CMA Report on Mobile Ecosystems theplatformlaw.blog

Dimitrios Katsifis, writing in the Platform Law Blog, published by a British–Belgian law firm:

On 10 June 2022, the UK Competition and Markets Authority (CMA) published its Final Report on its year-long market study into mobile ecosystems — namely mobile operating systems, app stores, and web browsers. The CMA found that Apple and Google have a tight grip over these increasingly crucial ecosystems, which in turn places them in a very powerful position. As a result, thousands of businesses which rely on these ecosystems to reach their users face restrictions and terms which they have little choice but to accept, while consumers are likely to miss out on new innovations, have less choice, and ultimately face higher prices. In response, the CMA has identified a wide range of potential interventions that could help unlock competition and protect millions of businesses and people.

Even so, ecosystem operators — and Apple in particular — have fiercely opposed any intervention on the part of the CMA, arguing that this would compromise user privacy, security, and safety. […]

Of course there are times when real privacy and security risks conflict with permissive on-platform competition. But the CMA identified several areas where it says Apple and Google overstated those concerns in defence of their platform rules choices. That is a bit of a case of the boy crying “wolf!”. It is difficult to believe platform operators are always making these decisions only in the name of privacy and security when there are conflicts of interest in their own business lines.

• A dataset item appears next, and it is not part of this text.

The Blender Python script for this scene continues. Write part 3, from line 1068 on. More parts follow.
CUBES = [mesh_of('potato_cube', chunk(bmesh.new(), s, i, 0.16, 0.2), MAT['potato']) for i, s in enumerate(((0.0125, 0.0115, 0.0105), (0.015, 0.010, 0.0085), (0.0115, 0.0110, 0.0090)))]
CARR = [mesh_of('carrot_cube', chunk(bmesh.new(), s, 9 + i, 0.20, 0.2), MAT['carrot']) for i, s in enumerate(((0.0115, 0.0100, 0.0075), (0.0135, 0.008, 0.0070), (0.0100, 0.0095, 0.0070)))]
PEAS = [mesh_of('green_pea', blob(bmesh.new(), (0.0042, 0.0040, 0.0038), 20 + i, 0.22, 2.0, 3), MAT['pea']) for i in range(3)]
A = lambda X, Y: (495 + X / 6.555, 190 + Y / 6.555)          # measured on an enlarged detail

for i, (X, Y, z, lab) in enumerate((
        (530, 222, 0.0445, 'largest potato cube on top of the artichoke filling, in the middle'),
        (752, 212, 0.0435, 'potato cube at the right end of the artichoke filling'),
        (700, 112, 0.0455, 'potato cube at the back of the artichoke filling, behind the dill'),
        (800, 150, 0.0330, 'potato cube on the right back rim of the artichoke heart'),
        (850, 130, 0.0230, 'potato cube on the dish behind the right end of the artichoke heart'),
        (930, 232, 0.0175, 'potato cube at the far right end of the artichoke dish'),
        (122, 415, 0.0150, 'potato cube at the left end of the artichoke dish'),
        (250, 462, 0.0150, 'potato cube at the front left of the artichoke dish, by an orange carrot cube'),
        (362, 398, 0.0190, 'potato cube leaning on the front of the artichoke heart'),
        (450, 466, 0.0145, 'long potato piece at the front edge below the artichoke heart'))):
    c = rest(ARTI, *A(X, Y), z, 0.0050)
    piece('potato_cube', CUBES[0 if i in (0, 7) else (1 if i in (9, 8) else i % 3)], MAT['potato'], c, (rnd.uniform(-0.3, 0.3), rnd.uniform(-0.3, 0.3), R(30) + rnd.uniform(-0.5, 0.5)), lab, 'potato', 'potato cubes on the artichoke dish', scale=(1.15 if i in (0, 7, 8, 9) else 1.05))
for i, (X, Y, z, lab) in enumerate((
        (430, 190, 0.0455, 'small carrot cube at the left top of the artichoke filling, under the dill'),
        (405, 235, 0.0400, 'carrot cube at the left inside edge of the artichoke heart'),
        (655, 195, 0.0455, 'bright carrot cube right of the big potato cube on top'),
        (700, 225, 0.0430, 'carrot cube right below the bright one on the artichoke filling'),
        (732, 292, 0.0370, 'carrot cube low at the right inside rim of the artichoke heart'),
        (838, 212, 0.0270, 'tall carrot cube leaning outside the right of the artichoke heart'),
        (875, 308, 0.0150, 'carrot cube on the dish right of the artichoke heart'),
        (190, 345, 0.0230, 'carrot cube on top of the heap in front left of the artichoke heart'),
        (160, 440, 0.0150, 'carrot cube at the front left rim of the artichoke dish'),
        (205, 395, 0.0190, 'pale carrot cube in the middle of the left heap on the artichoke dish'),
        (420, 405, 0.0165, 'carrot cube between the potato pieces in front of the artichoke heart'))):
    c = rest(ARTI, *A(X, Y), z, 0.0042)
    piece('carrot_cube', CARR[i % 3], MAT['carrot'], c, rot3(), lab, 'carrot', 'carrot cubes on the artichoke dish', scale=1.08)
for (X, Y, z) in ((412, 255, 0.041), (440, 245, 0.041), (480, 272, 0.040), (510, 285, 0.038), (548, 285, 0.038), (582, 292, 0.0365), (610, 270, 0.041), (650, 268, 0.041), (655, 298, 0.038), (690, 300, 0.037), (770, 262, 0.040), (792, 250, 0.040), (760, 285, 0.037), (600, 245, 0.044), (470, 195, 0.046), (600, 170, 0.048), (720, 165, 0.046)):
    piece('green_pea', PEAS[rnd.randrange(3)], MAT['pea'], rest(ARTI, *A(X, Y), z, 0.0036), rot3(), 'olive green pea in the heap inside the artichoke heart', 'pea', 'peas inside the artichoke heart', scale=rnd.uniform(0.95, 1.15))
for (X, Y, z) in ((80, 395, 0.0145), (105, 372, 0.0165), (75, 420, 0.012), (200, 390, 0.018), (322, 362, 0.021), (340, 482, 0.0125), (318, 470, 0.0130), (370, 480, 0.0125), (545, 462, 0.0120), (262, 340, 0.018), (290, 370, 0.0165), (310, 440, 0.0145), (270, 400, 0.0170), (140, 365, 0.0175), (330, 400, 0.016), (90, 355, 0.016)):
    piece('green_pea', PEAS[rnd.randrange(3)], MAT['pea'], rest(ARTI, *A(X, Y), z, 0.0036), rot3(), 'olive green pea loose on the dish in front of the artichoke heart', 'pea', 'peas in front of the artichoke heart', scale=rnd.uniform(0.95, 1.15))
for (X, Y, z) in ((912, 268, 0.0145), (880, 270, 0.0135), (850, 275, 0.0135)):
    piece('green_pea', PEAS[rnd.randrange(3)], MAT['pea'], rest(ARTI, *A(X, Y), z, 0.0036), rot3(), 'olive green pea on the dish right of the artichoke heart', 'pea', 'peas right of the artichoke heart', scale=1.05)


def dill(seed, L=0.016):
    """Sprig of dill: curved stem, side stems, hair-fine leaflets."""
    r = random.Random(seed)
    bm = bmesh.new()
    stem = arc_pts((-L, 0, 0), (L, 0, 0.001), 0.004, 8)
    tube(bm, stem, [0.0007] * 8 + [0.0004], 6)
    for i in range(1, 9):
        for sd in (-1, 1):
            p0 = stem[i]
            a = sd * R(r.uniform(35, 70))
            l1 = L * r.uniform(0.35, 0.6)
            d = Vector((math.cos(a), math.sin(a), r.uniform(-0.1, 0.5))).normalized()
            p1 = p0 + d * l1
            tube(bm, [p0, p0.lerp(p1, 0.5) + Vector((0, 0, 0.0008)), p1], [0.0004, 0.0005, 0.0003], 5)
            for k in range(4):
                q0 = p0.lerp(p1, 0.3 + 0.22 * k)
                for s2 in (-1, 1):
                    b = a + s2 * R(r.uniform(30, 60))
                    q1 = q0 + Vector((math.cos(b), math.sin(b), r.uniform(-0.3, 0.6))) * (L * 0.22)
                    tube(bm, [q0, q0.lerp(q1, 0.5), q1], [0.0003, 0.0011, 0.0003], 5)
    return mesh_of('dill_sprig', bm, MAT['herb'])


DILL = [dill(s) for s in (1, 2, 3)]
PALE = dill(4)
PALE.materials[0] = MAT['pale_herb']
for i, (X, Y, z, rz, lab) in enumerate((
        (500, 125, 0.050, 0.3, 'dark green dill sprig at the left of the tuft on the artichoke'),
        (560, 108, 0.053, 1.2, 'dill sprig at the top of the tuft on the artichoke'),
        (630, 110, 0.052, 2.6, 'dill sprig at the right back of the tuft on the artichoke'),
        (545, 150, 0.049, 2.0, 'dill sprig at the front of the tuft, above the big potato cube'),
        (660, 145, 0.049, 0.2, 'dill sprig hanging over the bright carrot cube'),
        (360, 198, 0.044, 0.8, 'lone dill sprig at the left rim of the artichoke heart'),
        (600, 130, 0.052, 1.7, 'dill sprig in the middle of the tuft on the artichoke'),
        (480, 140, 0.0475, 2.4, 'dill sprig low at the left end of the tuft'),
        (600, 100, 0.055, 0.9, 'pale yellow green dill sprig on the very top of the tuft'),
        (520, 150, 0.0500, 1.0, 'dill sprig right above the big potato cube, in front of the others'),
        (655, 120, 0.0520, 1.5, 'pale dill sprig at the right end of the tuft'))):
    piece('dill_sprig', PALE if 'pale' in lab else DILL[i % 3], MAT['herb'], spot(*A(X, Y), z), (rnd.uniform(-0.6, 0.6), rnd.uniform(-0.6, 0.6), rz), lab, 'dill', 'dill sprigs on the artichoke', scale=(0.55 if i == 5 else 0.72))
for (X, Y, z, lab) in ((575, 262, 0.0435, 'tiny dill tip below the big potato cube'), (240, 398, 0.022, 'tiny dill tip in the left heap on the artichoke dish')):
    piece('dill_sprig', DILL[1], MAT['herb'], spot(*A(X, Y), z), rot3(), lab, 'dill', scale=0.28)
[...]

Ideally, platform owners should be making decisions about what to allow in their ecosystem because regulators should not be micromanaging.

One other thing; Katsifis:

First, the choice architecture for the ATT prompt — which Apple chose without conducting any user testing — may not maximise user comprehension and thus could unduly influence some users to opt out of data sharing. Among others, the framing of the prompt could result in limited user comprehension, while Apple bars developers from offering any incentives for users to opt in to sharing their data (which in principle is not unlawful under UK privacy legislation).

Permitting tracking and data collection by coercion seems ethically fraught to me. How hard is it to not be creepy? At this point, just wipe the entire digital advertising and data broker industry off the face of the Earth and start from scratch.